LOS ANGELES _ The California bullet train project's heavy reliance on consultants could be coming to an end.
In the widely anticipated project update for the bullet train, issued to legislators Wednesday afternoon, rail authority Chairman Lenny Mendonca said the state is set on upgrading its own staff and reducing its reliance on a large network of consultants.
In his revised state budget proposal later this month, the governor "will announce that critical oversight and management functions will be brought back in-house, replacing consultants with state staff," Mendonca wrote in a letter at the beginning of the report. "The Authority will also initiate an office-by-office review of other functions more appropriately performed by state officials _ not private consultants."
The rail authority has been warned repeatedly since 2010 that it was overly reliant on consulting teams. The state auditor, the legislative analyst's office and the peer review panel for the rail project all urged the rail authority to beef up its in-house staff, saying too many critical functions were under the control of consultants.
The Los Angeles Times reported last week on how the use of consultants has resulted in flawed and mismanaged work, and on Tuesday it reported that costs for the Central Valley portion of the bullet train would rise by $1.8 billion.

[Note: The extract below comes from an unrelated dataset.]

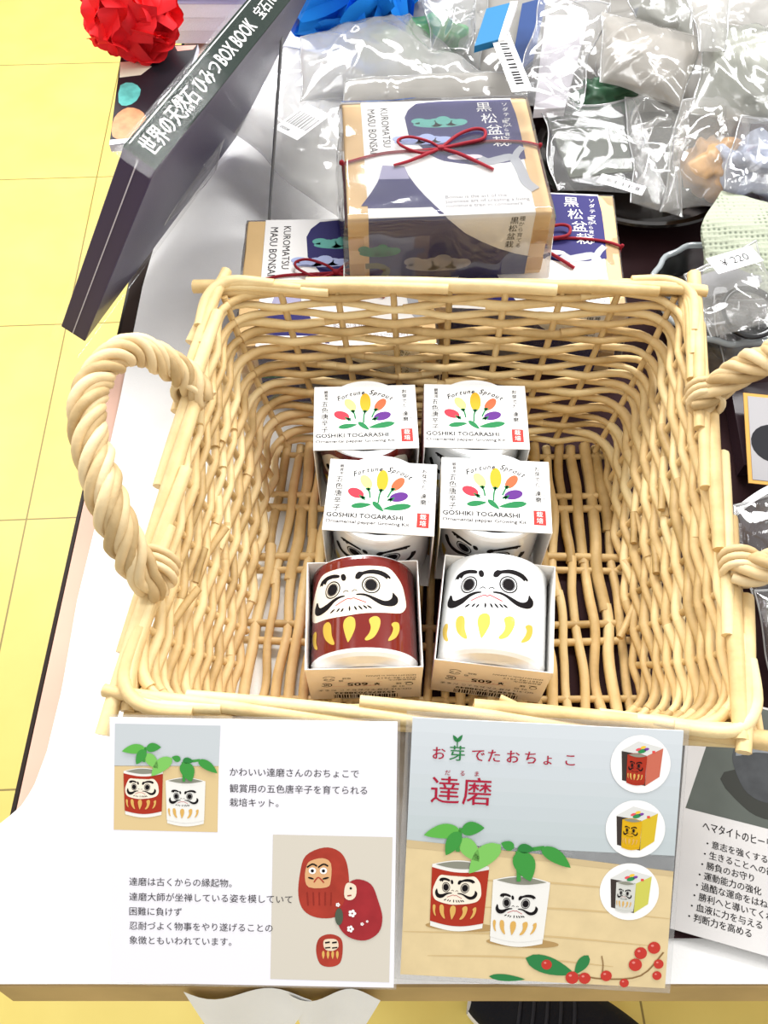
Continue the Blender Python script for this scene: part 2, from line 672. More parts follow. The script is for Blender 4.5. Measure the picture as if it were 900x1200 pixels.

Mendonca's letter did not say how quickly the governor will scale back use of consultants. It also did not define which "critical" oversight and management functions will be brought back under state control, but it could include contract management, construction oversight and high-level engineering.
In 2008, when the rail project was shifting into high gear, the rail authority had a staff of just 10 people. By 2010, it remained under a dozen, according to former top officials. And the authority still had a relatively miniscule staff as it was preparing to issue the first major construction contracts in the following year.
But the difficulty of undocking from the consultants is not clear. WSP, the state's so-called rail delivery partner, has 470 people on the project and more than a dozen other consultants are spread out in offices in Sacramento, the San Francisco Bay Area, Los Angeles and Fresno, doing critical work on its day-to-day operations.
Top engineering experts say the state should have started to build up its expertise years ago, though it is clearly not too late. But it will take a lot of effort and a long time to establish a competent and sizable organization, they say. Currently, the rail authority has more than 40 vacancies, a rate of 20 percent of its authorized staffing level. The key question is whether top talent will want to work on the project.